Not only that, new regulatory and legislative changes now in the works could encourage companies to freeze their pensions—or get out of the pension business altogether



  1. Lou says:

    I agree that it is crazy for companies to offer pensions and even health care in the current (and future) economic climate. The pension system was created during a time when people lived to an average age of 65-70, etc. There seems to be no easy way to have somebody work for 30 years , and then be supported by a defined benefit for, with luck, another 40 years.

    That being said, Verizon should increase their employee salary by the exact amount Verizon was contributing to the plan. And the employees should accept the responsibility of saving.

  2. david says:

    Lou, how many financially responsible adults do you know? My litmus test of whether one is financially responsible or not is this: If you carry debt, you are irresponsible.

  3. david says:

    Steve, are you saving for retirement? do you carry credit card debt? a house? okay, a house is one acceptable form of good debt but do you really spend wisely? If you lost your job tomorrow, how long would you be able to survive before you go into the red?

  4. I am a Canadian, and I saw this kind of thing coming years ago.
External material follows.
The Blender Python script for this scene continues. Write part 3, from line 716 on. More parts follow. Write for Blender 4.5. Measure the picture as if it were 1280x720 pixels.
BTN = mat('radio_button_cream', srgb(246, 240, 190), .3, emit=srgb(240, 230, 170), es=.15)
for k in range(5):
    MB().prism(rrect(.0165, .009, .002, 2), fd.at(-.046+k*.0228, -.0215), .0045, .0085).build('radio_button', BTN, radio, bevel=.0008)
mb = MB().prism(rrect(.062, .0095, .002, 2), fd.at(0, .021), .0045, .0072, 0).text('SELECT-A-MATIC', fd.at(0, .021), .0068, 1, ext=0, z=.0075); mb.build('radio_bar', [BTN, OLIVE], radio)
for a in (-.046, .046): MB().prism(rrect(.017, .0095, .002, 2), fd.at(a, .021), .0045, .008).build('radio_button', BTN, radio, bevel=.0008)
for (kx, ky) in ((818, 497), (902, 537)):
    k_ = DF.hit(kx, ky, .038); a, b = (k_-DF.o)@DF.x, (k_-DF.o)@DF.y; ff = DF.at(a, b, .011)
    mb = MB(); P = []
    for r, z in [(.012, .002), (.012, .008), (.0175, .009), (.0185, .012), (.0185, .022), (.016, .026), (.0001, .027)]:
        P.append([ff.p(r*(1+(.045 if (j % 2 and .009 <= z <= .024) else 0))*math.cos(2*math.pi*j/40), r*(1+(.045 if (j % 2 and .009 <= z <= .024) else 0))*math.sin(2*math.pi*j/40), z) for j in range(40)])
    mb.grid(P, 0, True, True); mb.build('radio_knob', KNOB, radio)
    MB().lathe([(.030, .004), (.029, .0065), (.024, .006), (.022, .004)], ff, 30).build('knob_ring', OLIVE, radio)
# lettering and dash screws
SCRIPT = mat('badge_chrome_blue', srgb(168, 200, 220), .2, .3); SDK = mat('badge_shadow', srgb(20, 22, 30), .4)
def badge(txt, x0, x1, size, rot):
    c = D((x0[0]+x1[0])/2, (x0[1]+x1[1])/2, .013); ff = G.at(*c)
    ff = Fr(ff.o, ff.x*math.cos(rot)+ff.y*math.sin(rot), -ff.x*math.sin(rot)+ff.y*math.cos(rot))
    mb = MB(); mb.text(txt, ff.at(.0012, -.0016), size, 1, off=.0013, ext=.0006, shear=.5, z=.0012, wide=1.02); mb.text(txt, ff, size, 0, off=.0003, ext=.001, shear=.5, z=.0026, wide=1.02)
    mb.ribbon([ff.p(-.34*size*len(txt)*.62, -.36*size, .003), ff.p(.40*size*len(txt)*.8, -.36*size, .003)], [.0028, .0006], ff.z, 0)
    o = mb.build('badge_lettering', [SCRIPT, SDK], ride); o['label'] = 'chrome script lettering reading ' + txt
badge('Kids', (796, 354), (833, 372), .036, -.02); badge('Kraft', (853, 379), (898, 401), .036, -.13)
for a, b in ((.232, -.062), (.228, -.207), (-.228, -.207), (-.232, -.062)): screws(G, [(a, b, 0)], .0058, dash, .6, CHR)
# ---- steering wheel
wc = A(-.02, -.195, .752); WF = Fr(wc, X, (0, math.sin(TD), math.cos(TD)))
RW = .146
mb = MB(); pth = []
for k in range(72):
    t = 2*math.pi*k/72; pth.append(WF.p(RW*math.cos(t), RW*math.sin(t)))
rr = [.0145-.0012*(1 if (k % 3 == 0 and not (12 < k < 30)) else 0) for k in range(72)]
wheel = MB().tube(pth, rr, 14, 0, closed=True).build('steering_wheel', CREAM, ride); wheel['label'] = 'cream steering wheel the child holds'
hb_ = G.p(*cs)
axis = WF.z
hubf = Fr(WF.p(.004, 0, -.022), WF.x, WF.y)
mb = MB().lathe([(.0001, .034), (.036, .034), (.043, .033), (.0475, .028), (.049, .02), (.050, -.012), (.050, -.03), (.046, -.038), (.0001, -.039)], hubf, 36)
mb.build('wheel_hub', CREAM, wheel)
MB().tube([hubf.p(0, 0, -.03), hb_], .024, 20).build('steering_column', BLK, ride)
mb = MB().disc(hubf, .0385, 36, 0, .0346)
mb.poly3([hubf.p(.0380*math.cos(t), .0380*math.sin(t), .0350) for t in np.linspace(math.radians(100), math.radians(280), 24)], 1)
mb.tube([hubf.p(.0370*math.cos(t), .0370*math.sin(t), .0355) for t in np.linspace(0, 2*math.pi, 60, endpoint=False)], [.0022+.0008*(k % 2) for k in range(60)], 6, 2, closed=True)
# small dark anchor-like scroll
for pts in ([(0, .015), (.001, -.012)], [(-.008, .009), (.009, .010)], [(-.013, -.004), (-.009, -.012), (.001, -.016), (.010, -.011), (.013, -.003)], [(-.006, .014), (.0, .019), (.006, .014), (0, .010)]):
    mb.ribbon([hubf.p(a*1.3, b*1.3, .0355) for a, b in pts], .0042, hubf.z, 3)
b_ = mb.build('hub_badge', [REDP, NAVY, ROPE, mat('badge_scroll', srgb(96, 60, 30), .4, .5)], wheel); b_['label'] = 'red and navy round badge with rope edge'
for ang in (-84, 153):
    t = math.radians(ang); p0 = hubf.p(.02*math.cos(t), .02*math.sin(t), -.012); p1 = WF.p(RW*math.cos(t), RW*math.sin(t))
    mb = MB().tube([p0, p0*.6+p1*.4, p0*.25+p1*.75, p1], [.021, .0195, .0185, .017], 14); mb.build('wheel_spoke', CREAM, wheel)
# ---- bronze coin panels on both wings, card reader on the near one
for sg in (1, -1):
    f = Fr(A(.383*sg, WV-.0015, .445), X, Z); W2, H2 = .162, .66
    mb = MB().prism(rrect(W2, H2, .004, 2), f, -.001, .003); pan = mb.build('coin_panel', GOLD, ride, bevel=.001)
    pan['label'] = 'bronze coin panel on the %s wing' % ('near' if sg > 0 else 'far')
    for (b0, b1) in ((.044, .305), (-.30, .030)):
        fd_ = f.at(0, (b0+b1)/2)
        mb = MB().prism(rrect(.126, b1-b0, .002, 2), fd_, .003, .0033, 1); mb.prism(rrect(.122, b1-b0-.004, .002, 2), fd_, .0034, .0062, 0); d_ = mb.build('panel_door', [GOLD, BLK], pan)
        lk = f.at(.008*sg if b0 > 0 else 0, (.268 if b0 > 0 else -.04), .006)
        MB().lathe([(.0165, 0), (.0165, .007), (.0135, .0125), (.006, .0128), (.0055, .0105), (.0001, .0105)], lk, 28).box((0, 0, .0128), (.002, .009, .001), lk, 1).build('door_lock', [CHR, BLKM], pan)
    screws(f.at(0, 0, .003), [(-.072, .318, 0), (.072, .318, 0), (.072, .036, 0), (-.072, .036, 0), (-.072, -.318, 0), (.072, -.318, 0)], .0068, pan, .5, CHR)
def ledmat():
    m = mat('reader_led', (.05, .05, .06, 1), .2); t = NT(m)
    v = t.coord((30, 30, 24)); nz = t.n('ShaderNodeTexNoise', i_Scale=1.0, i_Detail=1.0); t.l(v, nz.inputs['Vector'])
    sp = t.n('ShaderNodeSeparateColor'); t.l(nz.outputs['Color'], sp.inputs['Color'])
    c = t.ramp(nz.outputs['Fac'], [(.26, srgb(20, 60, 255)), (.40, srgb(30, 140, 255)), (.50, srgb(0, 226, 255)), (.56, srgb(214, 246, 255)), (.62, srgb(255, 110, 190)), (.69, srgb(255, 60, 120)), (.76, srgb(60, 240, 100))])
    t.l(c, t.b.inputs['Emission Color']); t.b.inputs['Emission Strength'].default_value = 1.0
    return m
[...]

    My attitude towards retirement is that it is 100% on me: I can’t count on any company pension, since the odds that any fund would both exist and be adequately funded when I need to draw on it are microscopic; and any government aid would be clawed back because I had the foresight to save for myself.

    Anyone who depends on an external organization to support them in their retirement is risking a lot these days.

  5. Dan says:

    When these employees were hired, I’m sure, pension plans were discussed and used as an enticemen. It seems these companies may have trouble attracting talent in the future with these kinds of policies. We often hear how hard it is to find skilled employyees, hence the need to outsource.
    All of this seems to me to be contradictory and will work against the long term viability of these companies.

  6. Lou says:

    “Lou, how many financially responsible adults do you know?”

    Not many, but if we want to have a safety net for all, it should be discussed at the governmental, not corporate level.

    IBM made a promise, “If you work for us for so many years we’ll provide a retirement.” Expecting to receive promised benefits is not the same as expecting a free hand out.

    I agree with you, a promise is a promise. But there is no need to make the same promise to new employees. And there is no promise that your salary must keep going up, or even stay the same And lastly, a company can promise its way into bankruptcy, and then everybody loses.

    The bottom line is that company’s benefit costs have increased much more than the base inflation rate. Assuming the same revenues are coming in, the extra money has to come from somewhere… in the short term it is a zero sum game.

    And the answer can not always be “take the money out of profits”.

  7. Mike Voice says:

    a house? okay, a house is one acceptable form of good debt but do you really spend wisely?

    I always get a laugh out of how brain-washed we are into thinking that buying a house is “good”.

    The “American Dream” of owning your own home. If I kept my current house for 30-years, I will have paid hundreds of thousands of dollars in interest. My $179k home would really cost me over $400k. Will it be worth over $400k in 30-years? Didn’t think so…

    The game appears to be selling every few years – with my “profits” being used as a down-payment on another house – and therefore spending my whole life in debt. 🙁

  8. iglowat says:

    Could I hear a an amen for the word “Tariffs”. Do we really care what happens in China or India? I can promise that they won’t care what happens here and we really don’t need them. What do we really get from either country that we can’t do better or do without?

    We are the reason that the rich are dismantling this country piece by piece, either we think Nationalist or Globalist. If you’re a Globalist, then you’re a falling for same arguments made by the Robber Barons of the late 19th Century, and shame on you.